The latitude range between ~30°S and ~85°S was particularly well observed, allowing observation periods lasting several hours. For each considered perijove we selected a pair of images separated by about 30 - 60 minutes. We derived high-passed and contrast-normalized south polar equidistant azimuthal maps of Jupiter's cloud tops. They were used to derive maps of local rotation at a resolution of ~1° latitude by stereo-corresponding Monte-Carlo-distributed and Gauss-weighted round tiles for each image pair considered. Only the rotation portion of the stereo correspondence between tiles was used to sample the vorticity maps. For each image pair, we rendered ~40 vorticity maps with different Monte-Carlo runs.

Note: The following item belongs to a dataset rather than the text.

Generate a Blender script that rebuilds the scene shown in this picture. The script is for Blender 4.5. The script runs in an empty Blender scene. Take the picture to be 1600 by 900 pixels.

The standard deviation of the resulting statistics provided a criterion to define a valid area of the mean vorticity map. Averaging vorticities along circles centered on the south pole returned a zonal vorticity profile for each of the perijoves considered. Averaging the resulting zonal vorticity profiles built the basis for a discussion of the mean profile.

JunoCam also images the northern hemisphere, at higher resolution but with coverage restricted to a briefer time span and smaller area due to the nature of Juno's elliptical orbit, which will restrict our ability to obtain zonal vorticity profiles.